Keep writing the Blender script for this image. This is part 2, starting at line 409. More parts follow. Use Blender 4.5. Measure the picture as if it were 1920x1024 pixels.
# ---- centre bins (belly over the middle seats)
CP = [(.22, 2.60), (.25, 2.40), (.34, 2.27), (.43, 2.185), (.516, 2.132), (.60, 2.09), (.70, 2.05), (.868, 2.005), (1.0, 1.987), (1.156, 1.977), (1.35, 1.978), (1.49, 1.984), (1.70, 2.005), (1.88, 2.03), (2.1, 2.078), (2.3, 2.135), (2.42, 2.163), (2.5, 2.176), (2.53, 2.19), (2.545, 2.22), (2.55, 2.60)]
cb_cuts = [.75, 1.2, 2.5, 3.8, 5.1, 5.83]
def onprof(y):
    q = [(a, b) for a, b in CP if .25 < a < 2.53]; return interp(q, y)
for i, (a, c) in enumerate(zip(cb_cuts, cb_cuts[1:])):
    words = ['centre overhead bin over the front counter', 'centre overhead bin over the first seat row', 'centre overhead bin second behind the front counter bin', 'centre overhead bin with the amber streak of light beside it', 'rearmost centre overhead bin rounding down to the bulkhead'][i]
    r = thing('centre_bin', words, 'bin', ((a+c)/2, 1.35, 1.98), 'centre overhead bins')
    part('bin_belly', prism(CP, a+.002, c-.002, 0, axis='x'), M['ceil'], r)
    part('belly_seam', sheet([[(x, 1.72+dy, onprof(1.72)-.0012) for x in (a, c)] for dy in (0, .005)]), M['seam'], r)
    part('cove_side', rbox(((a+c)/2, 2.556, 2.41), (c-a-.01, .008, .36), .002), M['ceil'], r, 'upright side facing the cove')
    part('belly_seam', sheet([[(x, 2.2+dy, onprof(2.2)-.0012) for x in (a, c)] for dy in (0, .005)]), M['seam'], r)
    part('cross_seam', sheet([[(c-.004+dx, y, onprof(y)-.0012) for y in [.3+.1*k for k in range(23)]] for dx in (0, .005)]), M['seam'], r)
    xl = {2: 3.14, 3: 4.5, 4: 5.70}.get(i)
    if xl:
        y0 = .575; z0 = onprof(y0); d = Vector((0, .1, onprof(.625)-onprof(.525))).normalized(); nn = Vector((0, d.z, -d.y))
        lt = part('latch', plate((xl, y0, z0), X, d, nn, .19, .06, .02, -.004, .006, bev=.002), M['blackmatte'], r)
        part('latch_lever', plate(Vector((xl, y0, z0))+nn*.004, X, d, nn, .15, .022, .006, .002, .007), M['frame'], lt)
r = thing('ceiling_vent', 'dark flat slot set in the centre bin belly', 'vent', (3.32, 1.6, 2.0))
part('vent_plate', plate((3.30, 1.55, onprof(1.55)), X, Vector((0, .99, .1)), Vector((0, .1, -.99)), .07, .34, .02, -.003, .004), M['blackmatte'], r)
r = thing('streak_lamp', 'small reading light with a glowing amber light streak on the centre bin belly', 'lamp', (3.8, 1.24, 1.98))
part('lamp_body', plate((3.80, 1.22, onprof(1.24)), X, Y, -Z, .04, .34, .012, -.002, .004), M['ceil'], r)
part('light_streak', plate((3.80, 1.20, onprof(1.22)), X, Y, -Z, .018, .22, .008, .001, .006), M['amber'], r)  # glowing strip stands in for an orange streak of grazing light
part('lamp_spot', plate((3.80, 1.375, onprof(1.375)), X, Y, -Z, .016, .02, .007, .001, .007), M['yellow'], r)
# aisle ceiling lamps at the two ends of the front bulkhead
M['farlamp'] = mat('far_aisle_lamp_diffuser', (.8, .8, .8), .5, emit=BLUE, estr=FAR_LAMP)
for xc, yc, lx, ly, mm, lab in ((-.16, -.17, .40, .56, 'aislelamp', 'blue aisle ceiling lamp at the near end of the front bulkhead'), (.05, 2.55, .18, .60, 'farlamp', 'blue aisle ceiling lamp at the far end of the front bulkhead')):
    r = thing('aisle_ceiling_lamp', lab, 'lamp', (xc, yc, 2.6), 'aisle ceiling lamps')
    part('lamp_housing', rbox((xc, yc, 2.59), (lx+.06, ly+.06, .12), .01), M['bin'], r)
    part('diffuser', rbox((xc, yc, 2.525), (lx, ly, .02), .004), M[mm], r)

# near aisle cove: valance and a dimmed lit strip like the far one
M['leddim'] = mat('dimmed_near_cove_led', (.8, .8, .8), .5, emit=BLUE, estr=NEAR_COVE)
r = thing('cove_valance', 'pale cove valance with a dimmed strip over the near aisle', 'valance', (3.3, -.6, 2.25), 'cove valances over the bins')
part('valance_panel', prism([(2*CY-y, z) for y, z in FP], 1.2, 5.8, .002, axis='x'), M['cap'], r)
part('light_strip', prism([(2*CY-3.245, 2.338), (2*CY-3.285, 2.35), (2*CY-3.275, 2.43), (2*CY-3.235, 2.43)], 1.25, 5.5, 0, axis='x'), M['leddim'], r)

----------

Recite the full listing above exactly.

* **Reply to the exercise**
Keep writing the Blender script for this image. This is part 2, starting at line 409. More parts follow. Use Blender 4.5. Measure the picture as if it were 1920x1024 pixels.
# ---- centre bins (belly over the middle seats)
CP = [(.22, 2.60), (.25, 2.40), (.34, 2.27), (.43, 2.185), (.516, 2.132), (.60, 2.09), (.70, 2.05), (.868, 2.005), (1.0, 1.987), (1.156, 1.977), (1.35, 1.978), (1.49, 1.984), (1.70, 2.005), (1.88, 2.03), (2.1, 2.078), (2.3, 2.135), (2.42, 2.163), (2.5, 2.176), (2.53, 2.19), (2.545, 2.22), (2.55, 2.60)]
cb_cuts = [.75, 1.2, 2.5, 3.8, 5.1, 5.83]
def onprof(y):
    q = [(a, b) for a, b in CP if .25 < a < 2.53]; return interp(q, y)
for i, (a, c) in enumerate(zip(cb_cuts, cb_cuts[1:])):
    words = ['centre overhead bin over the front counter', 'centre overhead bin over the first seat row', 'centre overhead bin second behind the front counter bin', 'centre overhead bin with the amber streak of light beside it', 'rearmost centre overhead bin rounding down to the bulkhead'][i]
    r = thing('centre_bin', words, 'bin', ((a+c)/2, 1.35, 1.98), 'centre overhead bins')
    part('bin_belly', prism(CP, a+.002, c-.002, 0, axis='x'), M['ceil'], r)
    part('belly_seam', sheet([[(x, 1.72+dy, onprof(1.72)-.0012) for x in (a, c)] for dy in (0, .005)]), M['seam'], r)
    part('cove_side', rbox(((a+c)/2, 2.556, 2.41), (c-a-.01, .008, .36), .002), M['ceil'], r, 'upright side facing the cove')
    part('belly_seam', sheet([[(x, 2.2+dy, onprof(2.2)-.0012) for x in (a, c)] for dy in (0, .005)]), M['seam'], r)
    part('cross_seam', sheet([[(c-.004+dx, y, onprof(y)-.0012) for y in [.3+.1*k for k in range(23)]] for dx in (0, .005)]), M['seam'], r)
    xl = {2: 3.14, 3: 4.5, 4: 5.70}.get(i)
    if xl:
        y0 = .575; z0 = onprof(y0); d = Vector((0, .1, onprof(.625)-onprof(.525))).normalized(); nn = Vector((0, d.z, -d.y))
        lt = part('latch', plate((xl, y0, z0), X, d, nn, .19, .06, .02, -.004, .006, bev=.002), M['blackmatte'], r)
        part('latch_lever', plate(Vector((xl, y0, z0))+nn*.004, X, d, nn, .15, .022, .006, .002, .007), M['frame'], lt)
r = thing('ceiling_vent', 'dark flat slot set in the centre bin belly', 'vent', (3.32, 1.6, 2.0))
part('vent_plate', plate((3.30, 1.55, onprof(1.55)), X, Vector((0, .99, .1)), Vector((0, .1, -.99)), .07, .34, .02, -.003, .004), M['blackmatte'], r)
r = thing('streak_lamp', 'small reading light with a glowing amber light streak on the centre bin belly', 'lamp', (3.8, 1.24, 1.98))
part('lamp_body', plate((3.80, 1.22, onprof(1.24)), X, Y, -Z, .04, .34, .012, -.002, .004), M['ceil'], r)
part('light_streak', plate((3.80, 1.20, onprof(1.22)), X, Y, -Z, .018, .22, .008, .001, .006), M['amber'], r)  # glowing strip stands in for an orange streak of grazing light
part('lamp_spot', plate((3.80, 1.375, onprof(1.375)), X, Y, -Z, .016, .02, .007, .001, .007), M['yellow'], r)
# aisle ceiling lamps at the two ends of the front bulkhead
M['farlamp'] = mat('far_aisle_lamp_diffuser', (.8, .8, .8), .5, emit=BLUE, estr=FAR_LAMP)
for xc, yc, lx, ly, mm, lab in ((-.16, -.17, .40, .56, 'aislelamp', 'blue aisle ceiling lamp at the near end of the front bulkhead'), (.05, 2.55, .18, .60, 'farlamp', 'blue aisle ceiling lamp at the far end of the front bulkhead')):
    r = thing('aisle_ceiling_lamp', lab, 'lamp', (xc, yc, 2.6), 'aisle ceiling lamps')
    part('lamp_housing', rbox((xc, yc, 2.59), (lx+.06, ly+.06, .12), .01), M['bin'], r)
    part('diffuser', rbox((xc, yc, 2.525), (lx, ly, .02), .004), M[mm], r)

# near aisle cove: valance and a dimmed lit strip like the far one
M['leddim'] = mat('dimmed_near_cove_led', (.8, .8, .8), .5, emit=BLUE, estr=NEAR_COVE)
r = thing('cove_valance', 'pale cove valance with a dimmed strip over the near aisle', 'valance', (3.3, -.6, 2.25), 'cove valances over the bins')
part('valance_panel', prism([(2*CY-y, z) for y, z in FP], 1.2, 5.8, .002, axis='x'), M['cap'], r)
part('light_strip', prism([(2*CY-3.245, 2.338), (2*CY-3.285, 2.35), (2*CY-3.275, 2.43), (2*CY-3.235, 2.43)], 1.25, 5.5, 0, axis='x'), M['leddim'], r)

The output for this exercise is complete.